• Recorded information:
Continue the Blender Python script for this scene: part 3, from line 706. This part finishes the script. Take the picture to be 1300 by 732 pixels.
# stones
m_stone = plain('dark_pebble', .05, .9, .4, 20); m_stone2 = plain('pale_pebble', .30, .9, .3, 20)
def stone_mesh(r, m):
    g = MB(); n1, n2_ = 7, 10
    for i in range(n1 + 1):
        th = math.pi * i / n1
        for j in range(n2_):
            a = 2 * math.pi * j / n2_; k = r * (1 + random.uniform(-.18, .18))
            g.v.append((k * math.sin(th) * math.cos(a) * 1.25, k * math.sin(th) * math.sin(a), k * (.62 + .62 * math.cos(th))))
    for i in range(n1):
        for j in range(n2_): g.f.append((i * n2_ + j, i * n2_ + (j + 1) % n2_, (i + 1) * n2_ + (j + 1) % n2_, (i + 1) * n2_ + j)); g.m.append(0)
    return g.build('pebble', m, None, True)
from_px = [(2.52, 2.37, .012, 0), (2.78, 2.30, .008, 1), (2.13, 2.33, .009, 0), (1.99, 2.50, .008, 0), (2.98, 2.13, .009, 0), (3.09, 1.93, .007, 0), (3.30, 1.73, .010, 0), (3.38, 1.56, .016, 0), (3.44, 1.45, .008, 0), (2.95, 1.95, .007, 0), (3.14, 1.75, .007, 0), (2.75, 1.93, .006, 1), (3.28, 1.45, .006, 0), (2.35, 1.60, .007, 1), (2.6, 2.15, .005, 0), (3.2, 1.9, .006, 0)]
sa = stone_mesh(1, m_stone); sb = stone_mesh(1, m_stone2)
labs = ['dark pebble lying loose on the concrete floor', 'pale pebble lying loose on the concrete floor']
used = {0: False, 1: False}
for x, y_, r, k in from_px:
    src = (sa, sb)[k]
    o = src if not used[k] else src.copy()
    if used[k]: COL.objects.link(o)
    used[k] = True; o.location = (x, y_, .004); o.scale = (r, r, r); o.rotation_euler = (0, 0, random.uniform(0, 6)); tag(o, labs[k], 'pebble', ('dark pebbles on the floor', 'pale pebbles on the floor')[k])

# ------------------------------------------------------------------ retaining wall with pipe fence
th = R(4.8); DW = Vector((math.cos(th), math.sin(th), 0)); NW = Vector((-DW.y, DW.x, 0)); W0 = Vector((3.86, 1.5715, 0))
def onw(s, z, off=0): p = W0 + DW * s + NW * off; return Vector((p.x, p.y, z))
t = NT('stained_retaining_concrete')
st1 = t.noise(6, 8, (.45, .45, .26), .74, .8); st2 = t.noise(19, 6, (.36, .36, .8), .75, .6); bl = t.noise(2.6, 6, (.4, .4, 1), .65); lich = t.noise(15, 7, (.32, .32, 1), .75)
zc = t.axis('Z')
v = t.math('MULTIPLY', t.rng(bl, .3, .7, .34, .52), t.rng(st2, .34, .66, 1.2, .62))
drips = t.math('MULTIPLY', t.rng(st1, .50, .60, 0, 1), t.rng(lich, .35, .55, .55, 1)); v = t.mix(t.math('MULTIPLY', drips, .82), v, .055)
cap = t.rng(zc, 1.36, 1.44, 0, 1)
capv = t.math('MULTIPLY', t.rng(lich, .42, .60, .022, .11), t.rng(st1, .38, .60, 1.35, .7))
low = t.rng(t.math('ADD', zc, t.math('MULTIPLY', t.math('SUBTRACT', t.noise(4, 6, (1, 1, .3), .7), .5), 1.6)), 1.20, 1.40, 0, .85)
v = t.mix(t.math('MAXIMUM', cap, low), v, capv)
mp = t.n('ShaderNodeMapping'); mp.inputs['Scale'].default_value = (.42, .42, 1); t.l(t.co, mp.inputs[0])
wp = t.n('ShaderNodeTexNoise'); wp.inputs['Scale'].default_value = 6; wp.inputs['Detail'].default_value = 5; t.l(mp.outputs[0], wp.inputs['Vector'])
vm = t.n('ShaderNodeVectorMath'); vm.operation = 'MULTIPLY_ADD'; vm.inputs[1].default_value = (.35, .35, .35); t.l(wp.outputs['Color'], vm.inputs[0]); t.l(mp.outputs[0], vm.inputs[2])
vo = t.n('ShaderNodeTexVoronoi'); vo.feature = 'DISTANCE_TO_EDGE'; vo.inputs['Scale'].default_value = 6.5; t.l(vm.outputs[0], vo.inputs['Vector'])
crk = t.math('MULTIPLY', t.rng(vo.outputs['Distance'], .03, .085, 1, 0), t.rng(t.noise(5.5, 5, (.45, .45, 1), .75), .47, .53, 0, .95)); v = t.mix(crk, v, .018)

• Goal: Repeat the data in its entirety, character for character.

• Final result:
Continue the Blender Python script for this scene: part 3, from line 706. This part finishes the script. Take the picture to be 1300 by 732 pixels.
# stones
m_stone = plain('dark_pebble', .05, .9, .4, 20); m_stone2 = plain('pale_pebble', .30, .9, .3, 20)
def stone_mesh(r, m):
    g = MB(); n1, n2_ = 7, 10
    for i in range(n1 + 1):
        th = math.pi * i / n1
        for j in range(n2_):
            a = 2 * math.pi * j / n2_; k = r * (1 + random.uniform(-.18, .18))
            g.v.append((k * math.sin(th) * math.cos(a) * 1.25, k * math.sin(th) * math.sin(a), k * (.62 + .62 * math.cos(th))))
    for i in range(n1):
        for j in range(n2_): g.f.append((i * n2_ + j, i * n2_ + (j + 1) % n2_, (i + 1) * n2_ + (j + 1) % n2_, (i + 1) * n2_ + j)); g.m.append(0)
    return g.build('pebble', m, None, True)
from_px = [(2.52, 2.37, .012, 0), (2.78, 2.30, .008, 1), (2.13, 2.33, .009, 0), (1.99, 2.50, .008, 0), (2.98, 2.13, .009, 0), (3.09, 1.93, .007, 0), (3.30, 1.73, .010, 0), (3.38, 1.56, .016, 0), (3.44, 1.45, .008, 0), (2.95, 1.95, .007, 0), (3.14, 1.75, .007, 0), (2.75, 1.93, .006, 1), (3.28, 1.45, .006, 0), (2.35, 1.60, .007, 1), (2.6, 2.15, .005, 0), (3.2, 1.9, .006, 0)]
sa = stone_mesh(1, m_stone); sb = stone_mesh(1, m_stone2)
labs = ['dark pebble lying loose on the concrete floor', 'pale pebble lying loose on the concrete floor']
used = {0: False, 1: False}
for x, y_, r, k in from_px:
    src = (sa, sb)[k]
    o = src if not used[k] else src.copy()
    if used[k]: COL.objects.link(o)
    used[k] = True; o.location = (x, y_, .004); o.scale = (r, r, r); o.rotation_euler = (0, 0, random.uniform(0, 6)); tag(o, labs[k], 'pebble', ('dark pebbles on the floor', 'pale pebbles on the floor')[k])

# ------------------------------------------------------------------ retaining wall with pipe fence
th = R(4.8); DW = Vector((math.cos(th), math.sin(th), 0)); NW = Vector((-DW.y, DW.x, 0)); W0 = Vector((3.86, 1.5715, 0))
def onw(s, z, off=0): p = W0 + DW * s + NW * off; return Vector((p.x, p.y, z))
t = NT('stained_retaining_concrete')
st1 = t.noise(6, 8, (.45, .45, .26), .74, .8); st2 = t.noise(19, 6, (.36, .36, .8), .75, .6); bl = t.noise(2.6, 6, (.4, .4, 1), .65); lich = t.noise(15, 7, (.32, .32, 1), .75)
zc = t.axis('Z')
v = t.math('MULTIPLY', t.rng(bl, .3, .7, .34, .52), t.rng(st2, .34, .66, 1.2, .62))
drips = t.math('MULTIPLY', t.rng(st1, .50, .60, 0, 1), t.rng(lich, .35, .55, .55, 1)); v = t.mix(t.math('MULTIPLY', drips, .82), v, .055)
cap = t.rng(zc, 1.36, 1.44, 0, 1)
capv = t.math('MULTIPLY', t.rng(lich, .42, .60, .022, .11), t.rng(st1, .38, .60, 1.35, .7))
low = t.rng(t.math('ADD', zc, t.math('MULTIPLY', t.math('SUBTRACT', t.noise(4, 6, (1, 1, .3), .7), .5), 1.6)), 1.20, 1.40, 0, .85)
v = t.mix(t.math('MAXIMUM', cap, low), v, capv)
mp = t.n('ShaderNodeMapping'); mp.inputs['Scale'].default_value = (.42, .42, 1); t.l(t.co, mp.inputs[0])
wp = t.n('ShaderNodeTexNoise'); wp.inputs['Scale'].default_value = 6; wp.inputs['Detail'].default_value = 5; t.l(mp.outputs[0], wp.inputs['Vector'])
vm = t.n('ShaderNodeVectorMath'); vm.operation = 'MULTIPLY_ADD'; vm.inputs[1].default_value = (.35, .35, .35); t.l(wp.outputs['Color'], vm.inputs[0]); t.l(mp.outputs[0], vm.inputs[2])
vo = t.n('ShaderNodeTexVoronoi'); vo.feature = 'DISTANCE_TO_EDGE'; vo.inputs['Scale'].default_value = 6.5; t.l(vm.outputs[0], vo.inputs['Vector'])
crk = t.math('MULTIPLY', t.rng(vo.outputs['Distance'], .03, .085, 1, 0), t.rng(t.noise(5.5, 5, (.45, .45, 1), .75), .47, .53, 0, .95)); v = t.mix(crk, v, .018)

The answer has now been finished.